■ Collected material ■
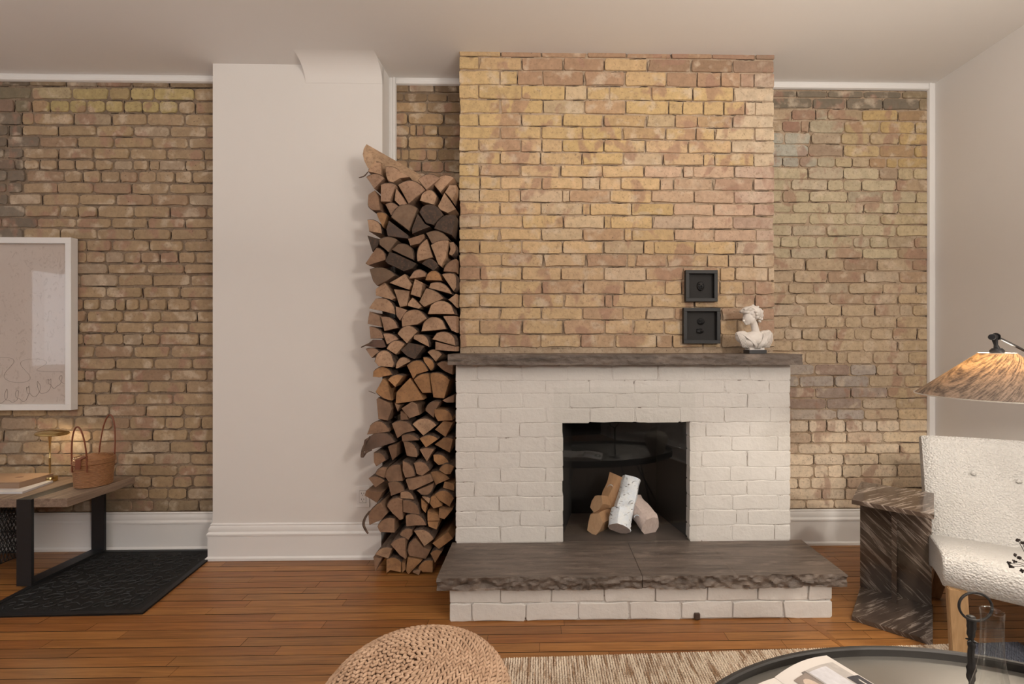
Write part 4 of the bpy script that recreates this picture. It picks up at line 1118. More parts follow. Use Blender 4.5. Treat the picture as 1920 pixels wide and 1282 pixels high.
# ------------------------------------------------------------ door mat
M_mat = plain('rubber_mat', (.004, .004, .0045), .75, bump=.5, bsc=180, bd=.003); M_mat2 = plain('rubber_scroll', (.012, .0125, .014), .5)
Q = [Vector((-2.62, 2.78, 0)), Vector((-1.897, 2.78, 0)), Vector((-1.806, 2.137, 0)), Vector((-2.55, 2.120, 0))]
t = empty('door_mat', (-2.23, 2.45, 0)); tag(t, 'black rubber door mat with a raised scroll pattern on the floor', 'mat'); o_ = -Vector(t.location)
bm = bmesh.new(); prism(bm, [q+Vector((0, 0, .0008)) for q in Q], (0, 0, .006)); place(obj('base', bm, M_mat, t), o_)
def qp(u, v): return Q[3].lerp(Q[2], u).lerp(Q[0].lerp(Q[1], u), v)
bm = bmesh.new(); z = Vector((0, 0, .0075))
e_ = .035
edge = [qp(0, 0), qp(1, 0), qp(1, 1), qp(0, 1)]; inn = [qp(e_, e_), qp(1-e_, e_), qp(1-e_, 1-e_), qp(e_, 1-e_)]
for i in range(4):
    j = (i+1) % 4; prism(bm, [edge[i]+z*.2, edge[j]+z*.2, inn[j]+z*.2, inn[i]+z*.2], (0, 0, .0085))
place(obj('border', bm, M_mat2, t), o_)
bm = bmesh.new(); rr = random.Random(8)
for i in range(11):
    for j in range(9):
        u = .08+.84*(i+.5+rr.uniform(-.2, .2))/11; v = .08+.84*(j+.5+rr.uniform(-.2, .2))/9; c = qp(u, v); r0 = rr.uniform(.026, .038); a0 = rr.uniform(0, 6.28); sg = rr.choice((-1, 1))
        pts = []
        for k in range(15):
            a = a0+sg*k*.42; r_ = r0*(1-k/19); pts.append(c+Vector((r_*math.cos(a), r_*math.sin(a), .0085)))
        a = a0; pts = [pts[0]+Vector((sg*math.sin(a)*.02+.01*math.cos(a), -sg*math.cos(a)*.02+.01*math.sin(a), 0))]+pts
        tube(bm, pts, .0026, 4)
o = obj('scroll_pattern', bm, M_mat2, t); place(o, o_)

# ------------------------------------------------------------ two black shadow boxes
M_blk = plain('black_lacquer', (.012, .012, .013), .55, bump=.1); M_blk2 = plain('black_board', (.022, .021, .021), .8)
def shadow_box(pxa, pxb, pya, pyb, label, kind):
    a = at(pxa, pyb, 2.505); c = at(pxb, pya, 2.505); W, Hh = c.x-a.x, c.z-a.z
    t = empty('shadow_box_frame', ((a.x+c.x)/2, D_BRE-.006, (a.z+c.z)/2)); tag(t, label, 'picture')
    bm = bmesh.new(); w2, h2, f = W/2, Hh/2, .019; dp = D_BRE-.006-2.505
    for x0, x1, z0, z1 in ((-w2, w2, -h2, -h2+f), (-w2, w2, h2-f, h2), (-w2, -w2+f, -h2+f, h2-f), (w2-f, w2, -h2+f, h2-f)): box(bm, x0, x1, -dp, 0, z0, z1, bev=.0012)
    obj('frame', bm, M_blk, t)
    bm = bmesh.new(); box(bm, -w2+f*.7, w2-f*.7, -.006, -.001, -h2+f*.7, h2-f*.7); obj('backing_board', bm, M_blk2, t)
    def blob(bits, nm):
        bm = bmesh.new()
        for x, z, rx, ry, rz in bits:
            bmesh.ops.create_icosphere(bm, subdivisions=3, radius=1, matrix=Matrix.Translation((x, -.006, z)) @ Matrix.Diagonal((rx, ry, rz, 1)))
        o = obj(nm, bm, M_blk, t, smooth='all'); md = o.modifiers.new('r', 'REMESH'); md.mode = 'VOXEL'; md.voxel_size = .0012; md.use_smooth_shade = True
    if kind == 'face':
        blob([(0, 0, .021, .014, .027), (0, -.001, .004, .024, .008), (-.009, .008, .006, .018, .003), (.009, .008, .006, .018, .003), (0, -.012, .009, .019, .003), (0, -.021, .008, .016, .005), (0, .017, .017, .014, .008), (-.010, -.004, .006, .016, .006), (.010, -.004, .006, .016, .006)], 'face_relief')
    else:
        blob([(0, .024, .021, .014, .019), (-.004, .027, .013, .020, .004), (.004, .018, .012, .020, .004), (.002, .036, .014, .017, .005), (.006, .024, .005, .020, .012)], 'lips_relief')
        blob([(-.004, -.028, .022, .010, .014), (.002, -.030, .010, .019, .006), (-.008, -.020, .017, .016, .004), (-.012, -.036, .013, .016, .004)], 'ear_relief')
shadow_box(1286, 1346, 506, 565, 'upper small black square frame with a tiny dark face relief', 'face')
shadow_box(1282, 1351, 577, 644, 'lower black square frame with two small dark reliefs above the mantel', 'two')

# ------------------------------------------------------------ plaster bust on the mantel
bpos = at(1412, 660, 2.42); MM = 2.42/870
t = empty('plaster_bust', (bpos.x, 2.42, 1.1745)); tag(t, 'white plaster bust of a woman with pinned up hair on the mantel', 'sculpture')
def B(px, py): return ((px-1412)*MM, (661-py)*MM)
bm = bmesh.new(); 
x0, _ = B(1399, 0); x1, _ = B(1432, 0); box(bm, x0, x1, -.036, .036, 0, .019, bev=.0015); obj('plinth', bm, plain('black_plinth', (.025, .025, .028), .3), t)
bm = bmesh.new(); box(bm, x0+.006, x1-.008, -.028, .028, .0185, .030, bev=.002)
M_pl = plain('plaster', (.74, .70, .66), .6, var=.03, bump=.1)
obj('collar', bm, M_pl, t)
def ell(bm, px, py, y, rx, rz, ry, rot=0, rotz=0):
    x, z = B(px, py)
    bmesh.ops.create_icosphere(bm, subdivisions=3, radius=1, matrix=Matrix.Translation((x, y, z)) @ Matrix.Rotation(rotz, 4, 'Z') @ Matrix.Rotation(rot, 4, 'Y') @ Matrix.Diagonal((rx*MM, ry*MM, rz*MM, 1)))
bm = bmesh.new()
ell(bm, 1413, 634, 0, 25, 15, 14); ell(bm, 1392, 630, .002, 13, 12, 12, .35); ell(bm, 1434, 630, .002, 13, 13, 12, -.3); ell(bm, 1386, 625, 0, 8, 6, 8); ell(bm, 1440, 625, 0, 7, 9, 8)
ell(bm, 1404, 640, -.018, 11, 9, 9); ell(bm, 1425, 640, -.018, 11, 9, 9); ell(bm, 1413, 646, 0, 20, 8, 11); ell(bm, 1413, 647, 0, 23, 6, 10); ell(bm, 1398, 640, .0, 11, 10, 10, .2); ell(bm, 1431, 640, .0, 11, 10, 10, -.2)
x, z = B(1417, 620); tube(bm, [Vector((x+.004, .002, z-.02)), Vector((x, 0, z)), Vector((B(1413, 606)[0], -.004, B(1413, 606)[1])), Vector((B(1409, 598)[0], -.006, B(1409, 598)[1]))], [.030, .0195, .018, .018], 14)
torso = obj('torso', bm, M_pl, t, smooth='all'); md = torso.modifiers.new('r', 'REMESH'); md.mode = 'VOXEL'; md.voxel_size = .0016; md.use_smooth_shade = True
sm = torso.modifiers.new('s', 'SMOOTH'); sm.iterations = 3
bm = bmesh.new()       # head, turned to the left and bowed
ell(bm, 1408, 587, 0, 14, 14, 14); ell(bm, 1402, 594, -.008, 10.5, 13, 10.5, .25); ell(bm, 1399, 603, -.010, 6, 4.5, 6, .2); ell(bm, 1393.5, 597.5, -.014, 2.4, 5.4, 2.6, .28)
ell(bm, 1391.8, 599.8, -.015, 2.4, 2.0, 2.4); ell(bm, 1396, 604, -.015, 3.2, 1.3, 3.0, .2); ell(bm, 1396.5, 606.3, -.014, 3.0, 1.2, 2.8, .2); ell(bm, 1398.5, 590.8, -.020, 5, 1.6, 3.5, .2)
ell(bm, 1399, 594, -.0225, 3, 1.5, 2.5); ell(bm, 1392.6, 593.3, -.008, 2, 1.4, 3); ell(bm, 1407, 598, -.016, 7, 8, 7)
head = obj('head', bm, M_pl, t, smooth='all'); md = head.modifiers.new('r', 'REMESH'); md.mode = 'VOXEL'; md.voxel_size = .0012; md.use_smooth_shade = True
sm = head.modifiers.new('s', 'SMOOTH'); sm.iterations = 2
bm = bmesh.new()       # hair
ell(bm, 1412, 583, .004, 15, 13, 16, .2); ell(bm, 1423, 584, .010, 9, 10, 10); ell(bm, 1428, 590, .012, 5, 6, 6); ell(bm, 1401, 578, -.004, 11, 6, 13, -.15); ell(bm, 1392, 581, -.008, 6.5, 4.5, 9, -.3); ell(bm, 1397, 583, -.012, 8, 4.5, 9, -.1); ell(bm, 1407, 586, -.024, 7, 6, 6, .3)
bmesh.ops.scale(bm, vec=(1, 1, 1), verts=bm.verts)
hm = hair = obj('hair', bm, M_pl, t, smooth='all'); md = hm.modifiers.new('r', 'REMESH'); md.mode = 'VOXEL'; md.voxel_size = .0014; md.use_smooth_shade = True
bm = bmesh.new(); rr = random.Random(2)
for k in range(9):
    f = k/8; pts = []
    for j in range(7):
        u = j/6; px = 1390+u*28+rr.uniform(-.6, .6); py = 584-10*math.sin(math.pi*(.15+.7*u))-f*3+u*4+1.0*math.sin(u*9+k)
        x, z = B(px, py+f*2); pts.append((x, -.046+.042*abs(f-.2)+.012*u, z))
    tube(bm, cr(pts, 3), .0026, 6)
for px, py, y in ((1388, 582, -.016), (1412, 588, -.040), (1414, 593, -.037), (1410, 583, -.043), (1424, 594, .0), (1429, 596, .006), (1431, 589, .008), (1426, 600, .01), (1421, 573, .0), (1431, 581, .01), (1412, 571, .0)):
    ell(bm, px, py, y, rr.uniform(2.2, 3.4), rr.uniform(2, 3), 3, rr.uniform(-1, 1))
obj('curls', bm, M_pl, hair, smooth='all')
bm = bmesh.new()       # draped folds
for k in range(7):
    s_ = k/6; a = B(1384+s_*12, 622+s_*2); m1 = B(1398+s_*7, 634+s_*2); m2 = B(1408+s_*4, 645); e2 = B(1411+s_*1.5, 652)
    tube(bm, cr([(a[0], -.020-.006*s_, a[1]), (m1[0], -.040-.004*s_, m1[1]), (m2[0], -.045, m2[1]), (e2[0], -.030, e2[1])], 5), .0020, 6)
for k in range(7):
    s_ = k/6; a = B(1441-s_*13, 620+s_*3); m1 = B(1432-s_*9, 633+s_*2); m2 = B(1424-s_*7, 644); e2 = B(1420-s_*5, 652)
    tube(bm, cr([(a[0], -.020-.006*s_, a[1]), (m1[0], -.040-.004*s_, m1[1]), (m2[0], -.045, m2[1]), (e2[0], -.030, e2[1])], 5), .0020, 6)
for k in range(5):
    a = B(1379+k*2.6, 621+k*.8); e2 = B(1390+k*2.5, 650); tube(bm, cr([(a[0], -.012, a[1]), ((a[0]+e2[0])/2-.004, -.030, (a[1]+e2[1])/2), (e2[0], -.022, e2[1])], 5), .0022, 6)
    a = B(1446-k*2.6, 622+k*.6); e2 = B(1438-k*2.5, 650); tube(bm, cr([(a[0], -.012, a[1]), ((a[0]+e2[0])/2+.003, -.030, (a[1]+e2[1])/2), (e2[0], -.022, e2[1])], 5), .0022, 6)
obj('drapery_folds', bm, M_pl, torso, smooth='all')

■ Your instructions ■
Pick out all lines from the data above in which the word "picture" appears.

■ Result of the exercise ■
Write part 4 of the bpy script that recreates this picture. It picks up at line 1118. More parts follow. Use Blender 4.5. Treat the picture as 1920 pixels wide and 1282 pixels high.
    t = empty('shadow_box_frame', ((a.x+c.x)/2, D_BRE-.006, (a.z+c.z)/2)); tag(t, label, 'picture')